■ WHAT YOU NEED TO DO
All lines from the beginning of the listing through the line with "SC.camera = co" are to be copied word for word; the pictures are not.

——————

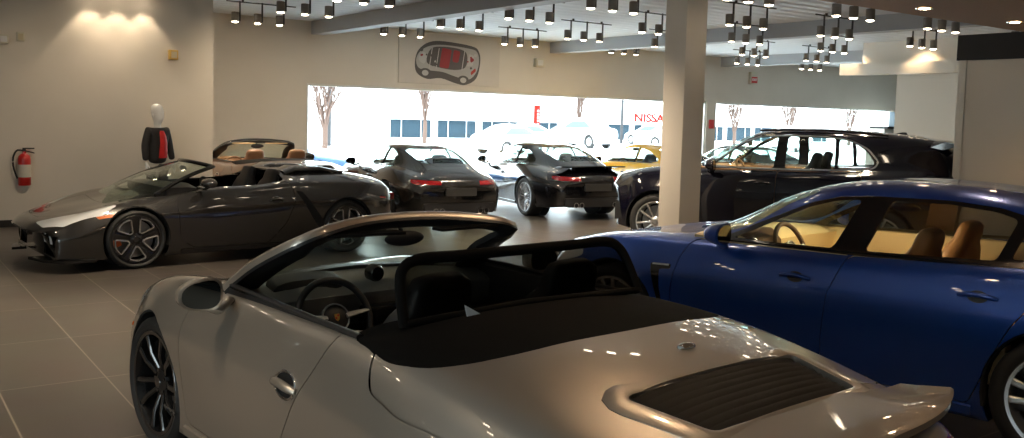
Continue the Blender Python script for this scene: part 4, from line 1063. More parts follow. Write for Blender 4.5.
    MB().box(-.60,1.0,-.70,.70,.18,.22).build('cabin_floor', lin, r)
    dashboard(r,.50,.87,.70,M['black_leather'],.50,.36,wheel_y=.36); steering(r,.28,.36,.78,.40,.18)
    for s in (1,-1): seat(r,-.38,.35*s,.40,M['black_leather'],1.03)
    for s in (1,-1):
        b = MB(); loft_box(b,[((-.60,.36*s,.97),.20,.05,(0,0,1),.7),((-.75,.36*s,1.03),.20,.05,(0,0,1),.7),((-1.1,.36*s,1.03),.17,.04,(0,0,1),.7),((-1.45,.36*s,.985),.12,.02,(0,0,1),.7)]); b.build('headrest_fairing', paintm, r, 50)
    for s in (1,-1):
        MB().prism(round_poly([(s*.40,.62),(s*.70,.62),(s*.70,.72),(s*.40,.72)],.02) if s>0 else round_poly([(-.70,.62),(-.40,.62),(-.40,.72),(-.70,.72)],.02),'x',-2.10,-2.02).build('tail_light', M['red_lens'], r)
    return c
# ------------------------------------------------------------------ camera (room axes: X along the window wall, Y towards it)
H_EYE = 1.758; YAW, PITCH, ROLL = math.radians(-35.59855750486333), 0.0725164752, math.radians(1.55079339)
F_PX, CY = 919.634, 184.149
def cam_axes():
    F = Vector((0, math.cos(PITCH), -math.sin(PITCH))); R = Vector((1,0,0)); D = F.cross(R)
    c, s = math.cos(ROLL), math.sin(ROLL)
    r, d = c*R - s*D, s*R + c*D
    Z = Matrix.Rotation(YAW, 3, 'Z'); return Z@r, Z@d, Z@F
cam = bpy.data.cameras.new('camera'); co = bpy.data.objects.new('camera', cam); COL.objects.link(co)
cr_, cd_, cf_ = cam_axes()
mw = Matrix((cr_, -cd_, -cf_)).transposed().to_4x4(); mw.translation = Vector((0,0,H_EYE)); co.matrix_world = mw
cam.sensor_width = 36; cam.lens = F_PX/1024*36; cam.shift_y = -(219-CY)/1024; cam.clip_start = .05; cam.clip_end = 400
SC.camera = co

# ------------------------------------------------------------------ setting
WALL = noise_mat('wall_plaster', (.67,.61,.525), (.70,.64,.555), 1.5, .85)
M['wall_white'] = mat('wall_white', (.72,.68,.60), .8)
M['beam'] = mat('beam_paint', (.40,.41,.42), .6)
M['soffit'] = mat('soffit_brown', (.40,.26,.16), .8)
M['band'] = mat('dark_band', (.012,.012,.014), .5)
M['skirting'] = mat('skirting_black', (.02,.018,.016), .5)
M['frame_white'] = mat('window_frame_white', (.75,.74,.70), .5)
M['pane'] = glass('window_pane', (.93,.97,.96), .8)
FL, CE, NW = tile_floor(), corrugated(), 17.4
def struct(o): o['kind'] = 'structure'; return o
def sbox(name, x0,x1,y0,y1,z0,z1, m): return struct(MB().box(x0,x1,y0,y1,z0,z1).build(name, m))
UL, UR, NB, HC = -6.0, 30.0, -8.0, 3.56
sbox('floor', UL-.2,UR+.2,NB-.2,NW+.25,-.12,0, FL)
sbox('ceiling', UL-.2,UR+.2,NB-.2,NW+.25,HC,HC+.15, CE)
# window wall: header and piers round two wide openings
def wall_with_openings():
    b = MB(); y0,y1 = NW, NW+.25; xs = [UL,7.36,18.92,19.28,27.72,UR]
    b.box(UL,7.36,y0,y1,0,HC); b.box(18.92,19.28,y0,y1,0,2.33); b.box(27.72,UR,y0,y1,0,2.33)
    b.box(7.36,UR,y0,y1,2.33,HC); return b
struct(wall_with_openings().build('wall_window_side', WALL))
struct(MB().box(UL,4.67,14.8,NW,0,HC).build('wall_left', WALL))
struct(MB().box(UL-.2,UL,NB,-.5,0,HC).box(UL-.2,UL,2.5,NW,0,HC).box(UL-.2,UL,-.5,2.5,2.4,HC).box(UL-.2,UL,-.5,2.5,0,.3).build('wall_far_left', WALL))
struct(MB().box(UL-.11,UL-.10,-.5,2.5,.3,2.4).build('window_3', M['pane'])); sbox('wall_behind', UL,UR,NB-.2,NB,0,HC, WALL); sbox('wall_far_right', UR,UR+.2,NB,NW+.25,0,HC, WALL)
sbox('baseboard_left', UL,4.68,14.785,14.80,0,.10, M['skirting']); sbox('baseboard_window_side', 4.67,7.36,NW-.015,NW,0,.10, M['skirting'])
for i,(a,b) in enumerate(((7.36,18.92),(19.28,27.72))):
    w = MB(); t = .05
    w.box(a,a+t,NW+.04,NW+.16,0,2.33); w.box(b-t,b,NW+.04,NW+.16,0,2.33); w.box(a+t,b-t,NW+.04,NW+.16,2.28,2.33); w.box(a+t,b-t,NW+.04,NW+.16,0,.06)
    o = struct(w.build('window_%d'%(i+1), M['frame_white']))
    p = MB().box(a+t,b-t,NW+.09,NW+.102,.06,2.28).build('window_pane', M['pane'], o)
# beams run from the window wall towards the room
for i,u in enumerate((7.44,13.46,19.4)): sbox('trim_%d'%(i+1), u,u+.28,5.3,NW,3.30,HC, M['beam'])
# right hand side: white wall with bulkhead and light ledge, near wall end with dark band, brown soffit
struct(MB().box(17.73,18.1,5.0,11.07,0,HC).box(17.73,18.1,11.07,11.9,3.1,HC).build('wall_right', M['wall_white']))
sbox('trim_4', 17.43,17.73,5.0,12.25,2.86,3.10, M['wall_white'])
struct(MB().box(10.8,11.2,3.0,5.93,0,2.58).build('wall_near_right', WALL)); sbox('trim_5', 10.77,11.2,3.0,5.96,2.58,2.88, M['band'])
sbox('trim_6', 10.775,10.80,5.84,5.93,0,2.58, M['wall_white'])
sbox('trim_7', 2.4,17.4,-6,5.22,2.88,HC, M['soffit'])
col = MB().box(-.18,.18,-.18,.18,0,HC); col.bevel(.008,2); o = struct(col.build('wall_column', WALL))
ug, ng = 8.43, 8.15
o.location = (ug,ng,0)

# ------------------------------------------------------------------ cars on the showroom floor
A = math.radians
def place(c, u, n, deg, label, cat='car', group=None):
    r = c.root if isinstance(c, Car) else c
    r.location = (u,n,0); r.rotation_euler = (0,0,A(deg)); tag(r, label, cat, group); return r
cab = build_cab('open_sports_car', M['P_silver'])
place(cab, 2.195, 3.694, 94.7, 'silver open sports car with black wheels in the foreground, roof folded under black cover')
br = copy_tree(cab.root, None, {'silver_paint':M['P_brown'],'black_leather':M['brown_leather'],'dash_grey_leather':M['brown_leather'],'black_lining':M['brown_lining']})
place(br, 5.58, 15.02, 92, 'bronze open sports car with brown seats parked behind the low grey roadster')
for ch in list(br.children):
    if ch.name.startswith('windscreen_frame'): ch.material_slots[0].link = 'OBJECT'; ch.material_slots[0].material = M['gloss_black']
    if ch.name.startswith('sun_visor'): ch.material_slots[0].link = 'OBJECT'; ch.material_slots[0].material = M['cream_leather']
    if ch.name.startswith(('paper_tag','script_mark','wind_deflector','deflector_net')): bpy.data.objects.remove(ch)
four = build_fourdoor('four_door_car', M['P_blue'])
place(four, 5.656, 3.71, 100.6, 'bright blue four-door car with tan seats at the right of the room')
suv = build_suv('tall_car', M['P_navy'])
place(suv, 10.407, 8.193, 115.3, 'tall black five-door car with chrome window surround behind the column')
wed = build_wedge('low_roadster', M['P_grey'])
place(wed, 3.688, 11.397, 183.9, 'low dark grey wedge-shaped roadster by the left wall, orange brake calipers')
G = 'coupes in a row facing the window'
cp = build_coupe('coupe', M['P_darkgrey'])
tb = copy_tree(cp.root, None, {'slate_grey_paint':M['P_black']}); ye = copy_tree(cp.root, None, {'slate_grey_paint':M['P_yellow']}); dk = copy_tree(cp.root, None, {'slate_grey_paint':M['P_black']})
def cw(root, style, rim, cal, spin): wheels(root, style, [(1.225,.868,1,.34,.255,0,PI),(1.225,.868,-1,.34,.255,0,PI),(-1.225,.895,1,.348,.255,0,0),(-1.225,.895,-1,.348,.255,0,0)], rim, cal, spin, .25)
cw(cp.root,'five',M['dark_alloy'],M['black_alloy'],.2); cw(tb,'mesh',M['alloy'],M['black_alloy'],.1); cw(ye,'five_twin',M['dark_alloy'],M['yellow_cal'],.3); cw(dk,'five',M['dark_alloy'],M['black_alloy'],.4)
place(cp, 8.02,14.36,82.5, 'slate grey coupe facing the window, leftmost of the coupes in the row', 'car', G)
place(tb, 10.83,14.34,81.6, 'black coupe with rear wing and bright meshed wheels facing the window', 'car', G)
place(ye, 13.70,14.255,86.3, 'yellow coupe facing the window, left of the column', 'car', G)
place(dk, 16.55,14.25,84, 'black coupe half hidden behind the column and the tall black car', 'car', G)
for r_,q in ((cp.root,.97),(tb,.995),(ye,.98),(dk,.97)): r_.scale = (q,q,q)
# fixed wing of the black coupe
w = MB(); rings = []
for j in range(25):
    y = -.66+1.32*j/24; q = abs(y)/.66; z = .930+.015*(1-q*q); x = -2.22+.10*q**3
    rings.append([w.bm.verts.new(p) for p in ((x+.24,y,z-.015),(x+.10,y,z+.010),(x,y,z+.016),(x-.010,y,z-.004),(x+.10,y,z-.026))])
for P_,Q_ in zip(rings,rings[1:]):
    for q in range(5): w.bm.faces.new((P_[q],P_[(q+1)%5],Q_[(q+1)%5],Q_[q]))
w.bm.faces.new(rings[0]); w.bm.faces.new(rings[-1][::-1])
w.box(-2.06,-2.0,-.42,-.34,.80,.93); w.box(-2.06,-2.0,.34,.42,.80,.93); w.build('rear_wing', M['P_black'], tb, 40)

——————

■ RESPONSE
Continue the Blender Python script for this scene: part 4, from line 1063. More parts follow. Write for Blender 4.5.
    MB().box(-.60,1.0,-.70,.70,.18,.22).build('cabin_floor', lin, r)
    dashboard(r,.50,.87,.70,M['black_leather'],.50,.36,wheel_y=.36); steering(r,.28,.36,.78,.40,.18)
    for s in (1,-1): seat(r,-.38,.35*s,.40,M['black_leather'],1.03)
    for s in (1,-1):
        b = MB(); loft_box(b,[((-.60,.36*s,.97),.20,.05,(0,0,1),.7),((-.75,.36*s,1.03),.20,.05,(0,0,1),.7),((-1.1,.36*s,1.03),.17,.04,(0,0,1),.7),((-1.45,.36*s,.985),.12,.02,(0,0,1),.7)]); b.build('headrest_fairing', paintm, r, 50)
    for s in (1,-1):
        MB().prism(round_poly([(s*.40,.62),(s*.70,.62),(s*.70,.72),(s*.40,.72)],.02) if s>0 else round_poly([(-.70,.62),(-.40,.62),(-.40,.72),(-.70,.72)],.02),'x',-2.10,-2.02).build('tail_light', M['red_lens'], r)
    return c
# ------------------------------------------------------------------ camera (room axes: X along the window wall, Y towards it)
H_EYE = 1.758; YAW, PITCH, ROLL = math.radians(-35.59855750486333), 0.0725164752, math.radians(1.55079339)
F_PX, CY = 919.634, 184.149
def cam_axes():
    F = Vector((0, math.cos(PITCH), -math.sin(PITCH))); R = Vector((1,0,0)); D = F.cross(R)
    c, s = math.cos(ROLL), math.sin(ROLL)
    r, d = c*R - s*D, s*R + c*D
    Z = Matrix.Rotation(YAW, 3, 'Z'); return Z@r, Z@d, Z@F
cam = bpy.data.cameras.new('camera'); co = bpy.data.objects.new('camera', cam); COL.objects.link(co)
cr_, cd_, cf_ = cam_axes()
mw = Matrix((cr_, -cd_, -cf_)).transposed().to_4x4(); mw.translation = Vector((0,0,H_EYE)); co.matrix_world = mw
cam.sensor_width = 36; cam.lens = F_PX/1024*36; cam.shift_y = -(219-CY)/1024; cam.clip_start = .05; cam.clip_end = 400
SC.camera = co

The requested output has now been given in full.